Scenes as source code:
——

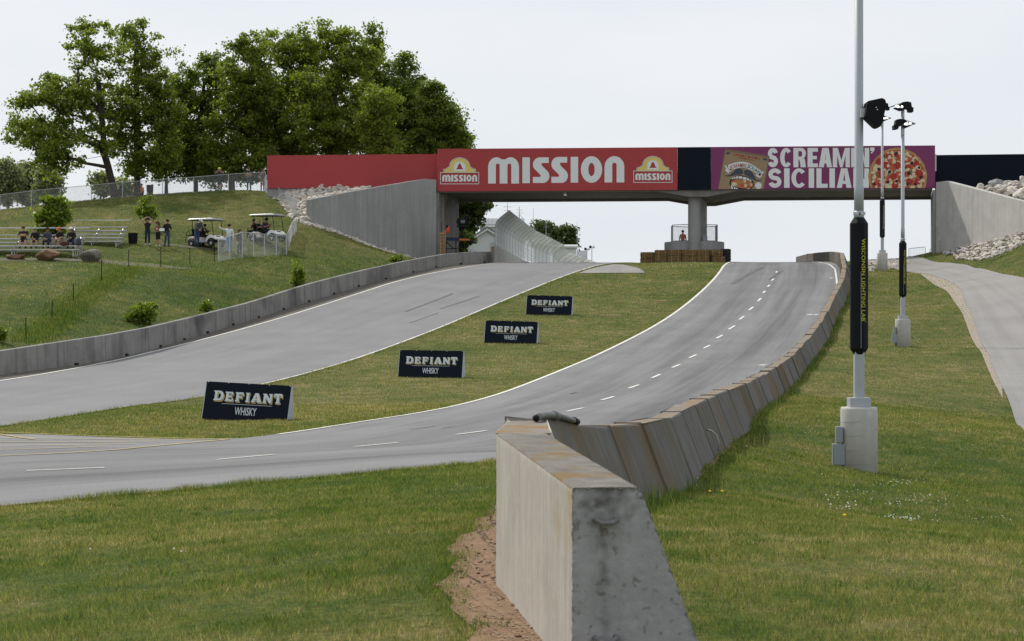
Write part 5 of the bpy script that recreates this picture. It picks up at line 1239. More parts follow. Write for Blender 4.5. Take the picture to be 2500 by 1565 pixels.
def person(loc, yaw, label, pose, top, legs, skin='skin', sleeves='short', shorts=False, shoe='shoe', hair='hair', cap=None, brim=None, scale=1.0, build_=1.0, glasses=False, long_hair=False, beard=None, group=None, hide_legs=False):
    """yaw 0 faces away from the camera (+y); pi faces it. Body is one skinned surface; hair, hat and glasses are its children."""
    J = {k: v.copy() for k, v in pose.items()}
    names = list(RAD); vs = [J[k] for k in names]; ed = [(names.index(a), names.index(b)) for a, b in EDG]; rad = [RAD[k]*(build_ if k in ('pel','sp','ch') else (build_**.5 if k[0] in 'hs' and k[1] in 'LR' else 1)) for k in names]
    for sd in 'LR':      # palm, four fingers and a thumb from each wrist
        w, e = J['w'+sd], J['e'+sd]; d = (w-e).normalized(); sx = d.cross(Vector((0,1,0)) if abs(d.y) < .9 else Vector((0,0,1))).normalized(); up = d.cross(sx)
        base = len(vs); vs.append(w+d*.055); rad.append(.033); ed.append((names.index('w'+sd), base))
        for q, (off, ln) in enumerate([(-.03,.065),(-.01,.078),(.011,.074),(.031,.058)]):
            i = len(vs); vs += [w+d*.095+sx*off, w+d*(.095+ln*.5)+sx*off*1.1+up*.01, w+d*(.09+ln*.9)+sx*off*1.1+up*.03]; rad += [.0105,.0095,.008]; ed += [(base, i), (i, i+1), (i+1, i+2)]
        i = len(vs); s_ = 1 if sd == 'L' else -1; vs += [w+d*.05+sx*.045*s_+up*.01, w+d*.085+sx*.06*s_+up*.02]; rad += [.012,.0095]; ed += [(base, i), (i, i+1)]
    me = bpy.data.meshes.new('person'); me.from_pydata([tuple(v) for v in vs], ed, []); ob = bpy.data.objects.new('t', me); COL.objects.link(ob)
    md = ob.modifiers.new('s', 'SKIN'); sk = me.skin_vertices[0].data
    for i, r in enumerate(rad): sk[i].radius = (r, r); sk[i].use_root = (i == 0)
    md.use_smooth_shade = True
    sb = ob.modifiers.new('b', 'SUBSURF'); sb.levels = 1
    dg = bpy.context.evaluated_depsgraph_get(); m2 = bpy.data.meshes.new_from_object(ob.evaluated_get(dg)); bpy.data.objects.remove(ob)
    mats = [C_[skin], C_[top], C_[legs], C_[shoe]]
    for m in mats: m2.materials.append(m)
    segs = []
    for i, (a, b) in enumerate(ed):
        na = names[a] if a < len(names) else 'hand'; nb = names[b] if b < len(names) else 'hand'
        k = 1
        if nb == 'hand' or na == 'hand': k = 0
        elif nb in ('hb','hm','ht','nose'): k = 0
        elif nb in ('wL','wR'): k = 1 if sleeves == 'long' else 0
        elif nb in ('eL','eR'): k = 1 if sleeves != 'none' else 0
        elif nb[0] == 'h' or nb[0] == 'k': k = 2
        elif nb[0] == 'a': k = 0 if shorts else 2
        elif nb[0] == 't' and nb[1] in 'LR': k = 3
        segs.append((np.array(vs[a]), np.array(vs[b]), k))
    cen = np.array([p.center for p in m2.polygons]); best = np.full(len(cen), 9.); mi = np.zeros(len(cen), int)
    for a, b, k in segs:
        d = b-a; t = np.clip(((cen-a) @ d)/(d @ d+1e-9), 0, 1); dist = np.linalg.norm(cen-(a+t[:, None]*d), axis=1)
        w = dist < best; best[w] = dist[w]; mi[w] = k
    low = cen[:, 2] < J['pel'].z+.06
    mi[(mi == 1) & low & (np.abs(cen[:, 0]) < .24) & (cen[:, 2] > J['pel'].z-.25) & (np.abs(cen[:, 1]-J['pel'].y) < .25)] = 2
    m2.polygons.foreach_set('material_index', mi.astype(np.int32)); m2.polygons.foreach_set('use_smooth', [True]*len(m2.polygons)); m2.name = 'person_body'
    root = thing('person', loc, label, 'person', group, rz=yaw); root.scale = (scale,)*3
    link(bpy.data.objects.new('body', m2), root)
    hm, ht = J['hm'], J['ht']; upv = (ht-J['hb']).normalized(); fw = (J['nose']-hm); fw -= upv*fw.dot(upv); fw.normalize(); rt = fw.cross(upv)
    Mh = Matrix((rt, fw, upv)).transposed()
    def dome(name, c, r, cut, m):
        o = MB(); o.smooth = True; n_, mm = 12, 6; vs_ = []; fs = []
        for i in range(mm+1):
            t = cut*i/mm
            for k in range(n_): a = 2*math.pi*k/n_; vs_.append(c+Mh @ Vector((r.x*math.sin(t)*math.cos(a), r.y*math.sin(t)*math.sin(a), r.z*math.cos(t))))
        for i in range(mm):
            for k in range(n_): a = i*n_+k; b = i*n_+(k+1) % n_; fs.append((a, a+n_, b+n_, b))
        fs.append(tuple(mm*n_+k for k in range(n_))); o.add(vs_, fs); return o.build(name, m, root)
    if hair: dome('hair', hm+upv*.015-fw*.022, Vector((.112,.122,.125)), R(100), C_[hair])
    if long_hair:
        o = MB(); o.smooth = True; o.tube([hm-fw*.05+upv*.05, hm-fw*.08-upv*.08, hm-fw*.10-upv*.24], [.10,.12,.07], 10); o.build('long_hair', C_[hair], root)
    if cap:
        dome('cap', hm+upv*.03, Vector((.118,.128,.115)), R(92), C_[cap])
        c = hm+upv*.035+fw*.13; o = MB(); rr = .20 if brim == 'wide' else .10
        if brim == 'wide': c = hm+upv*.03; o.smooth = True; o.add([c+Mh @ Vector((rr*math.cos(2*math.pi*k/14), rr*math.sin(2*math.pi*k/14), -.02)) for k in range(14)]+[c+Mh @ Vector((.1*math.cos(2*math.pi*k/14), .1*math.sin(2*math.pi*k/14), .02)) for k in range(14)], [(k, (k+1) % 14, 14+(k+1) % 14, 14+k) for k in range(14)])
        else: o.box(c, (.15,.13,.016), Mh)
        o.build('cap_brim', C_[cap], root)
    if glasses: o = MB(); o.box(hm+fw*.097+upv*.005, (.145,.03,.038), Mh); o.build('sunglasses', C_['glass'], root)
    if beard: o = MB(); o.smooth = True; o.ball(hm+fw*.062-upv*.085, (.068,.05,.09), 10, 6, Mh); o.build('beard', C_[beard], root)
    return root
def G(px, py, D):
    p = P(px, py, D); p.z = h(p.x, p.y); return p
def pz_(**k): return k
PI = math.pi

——

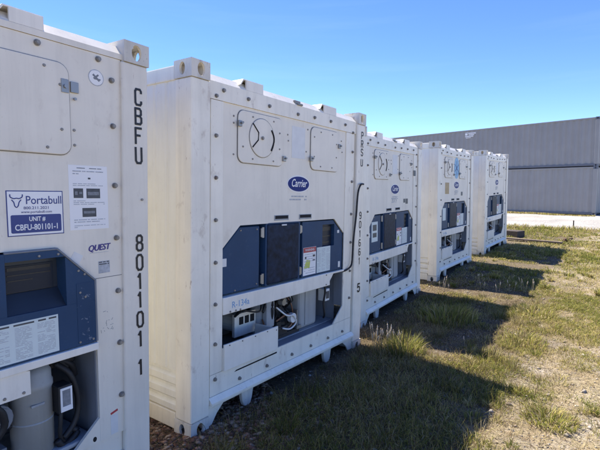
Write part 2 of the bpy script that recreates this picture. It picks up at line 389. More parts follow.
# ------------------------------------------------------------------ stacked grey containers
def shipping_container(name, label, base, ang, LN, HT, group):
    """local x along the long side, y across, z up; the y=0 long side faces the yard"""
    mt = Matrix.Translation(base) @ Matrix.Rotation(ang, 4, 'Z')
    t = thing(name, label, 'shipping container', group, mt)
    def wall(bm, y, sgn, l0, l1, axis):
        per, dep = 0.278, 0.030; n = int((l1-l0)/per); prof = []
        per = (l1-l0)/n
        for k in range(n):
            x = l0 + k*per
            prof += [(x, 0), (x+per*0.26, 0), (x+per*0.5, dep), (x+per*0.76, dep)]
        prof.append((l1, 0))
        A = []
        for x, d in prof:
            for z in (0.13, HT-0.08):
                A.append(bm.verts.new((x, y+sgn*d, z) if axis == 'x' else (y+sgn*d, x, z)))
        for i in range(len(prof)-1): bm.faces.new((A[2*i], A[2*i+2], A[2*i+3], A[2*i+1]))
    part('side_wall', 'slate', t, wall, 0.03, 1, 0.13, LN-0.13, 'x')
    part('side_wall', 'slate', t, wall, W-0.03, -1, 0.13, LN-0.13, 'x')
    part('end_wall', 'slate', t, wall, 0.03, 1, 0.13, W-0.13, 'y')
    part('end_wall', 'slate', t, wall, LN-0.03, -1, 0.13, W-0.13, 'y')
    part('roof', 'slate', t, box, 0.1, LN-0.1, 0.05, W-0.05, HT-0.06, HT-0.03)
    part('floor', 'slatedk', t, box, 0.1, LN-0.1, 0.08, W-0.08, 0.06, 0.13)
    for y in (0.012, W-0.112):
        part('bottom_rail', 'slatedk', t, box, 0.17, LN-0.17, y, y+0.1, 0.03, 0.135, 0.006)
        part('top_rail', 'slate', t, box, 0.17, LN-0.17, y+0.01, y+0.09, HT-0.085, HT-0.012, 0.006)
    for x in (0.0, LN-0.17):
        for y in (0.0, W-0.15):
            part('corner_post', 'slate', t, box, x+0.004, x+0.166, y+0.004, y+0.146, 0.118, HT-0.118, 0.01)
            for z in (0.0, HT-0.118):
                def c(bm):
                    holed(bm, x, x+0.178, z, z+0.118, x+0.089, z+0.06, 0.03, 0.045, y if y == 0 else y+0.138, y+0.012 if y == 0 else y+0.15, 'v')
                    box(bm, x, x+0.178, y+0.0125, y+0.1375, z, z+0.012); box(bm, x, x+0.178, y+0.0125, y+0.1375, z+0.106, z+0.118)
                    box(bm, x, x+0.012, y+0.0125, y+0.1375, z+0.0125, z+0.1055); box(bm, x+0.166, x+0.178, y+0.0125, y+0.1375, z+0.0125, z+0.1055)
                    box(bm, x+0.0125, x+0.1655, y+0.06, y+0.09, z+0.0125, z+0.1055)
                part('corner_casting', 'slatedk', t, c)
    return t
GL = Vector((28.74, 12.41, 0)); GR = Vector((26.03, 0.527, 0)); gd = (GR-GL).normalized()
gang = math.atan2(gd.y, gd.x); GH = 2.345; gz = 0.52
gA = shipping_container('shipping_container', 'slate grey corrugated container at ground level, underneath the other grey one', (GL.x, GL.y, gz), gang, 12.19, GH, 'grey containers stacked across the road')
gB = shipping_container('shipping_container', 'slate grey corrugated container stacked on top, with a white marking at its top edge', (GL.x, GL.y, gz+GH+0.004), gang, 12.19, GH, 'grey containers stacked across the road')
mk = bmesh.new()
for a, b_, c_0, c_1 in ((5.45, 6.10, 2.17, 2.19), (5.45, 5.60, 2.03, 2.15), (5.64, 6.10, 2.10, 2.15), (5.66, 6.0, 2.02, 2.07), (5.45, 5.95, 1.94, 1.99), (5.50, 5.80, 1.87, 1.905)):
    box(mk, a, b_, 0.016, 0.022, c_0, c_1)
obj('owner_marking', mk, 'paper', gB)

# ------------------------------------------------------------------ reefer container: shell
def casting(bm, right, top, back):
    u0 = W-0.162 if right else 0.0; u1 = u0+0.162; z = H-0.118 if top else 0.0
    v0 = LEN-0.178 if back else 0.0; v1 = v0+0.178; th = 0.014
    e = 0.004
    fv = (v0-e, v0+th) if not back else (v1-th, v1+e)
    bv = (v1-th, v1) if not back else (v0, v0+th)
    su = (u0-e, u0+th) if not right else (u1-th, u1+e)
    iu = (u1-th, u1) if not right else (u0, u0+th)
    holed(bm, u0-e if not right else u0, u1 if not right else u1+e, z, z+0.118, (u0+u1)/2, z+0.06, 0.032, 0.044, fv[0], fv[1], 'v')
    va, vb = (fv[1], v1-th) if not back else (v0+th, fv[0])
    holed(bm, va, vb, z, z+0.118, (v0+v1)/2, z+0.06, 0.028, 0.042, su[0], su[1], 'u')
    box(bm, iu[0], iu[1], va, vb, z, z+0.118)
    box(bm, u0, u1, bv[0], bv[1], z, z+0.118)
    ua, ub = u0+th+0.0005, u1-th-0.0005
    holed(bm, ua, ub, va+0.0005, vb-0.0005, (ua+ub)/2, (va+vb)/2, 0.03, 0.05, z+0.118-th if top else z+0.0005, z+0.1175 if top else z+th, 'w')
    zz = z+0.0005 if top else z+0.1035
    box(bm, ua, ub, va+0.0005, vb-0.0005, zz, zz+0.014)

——

[Objective]: Search the data for the word "More" and copy each line where it appears.

[Exercise output]:
Write part 5 of the bpy script that recreates this picture. It picks up at line 1239. More parts follow. Write for Blender 4.5. Take the picture to be 2500 by 1565 pixels.
Write part 2 of the bpy script that recreates this picture. It picks up at line 389. More parts follow.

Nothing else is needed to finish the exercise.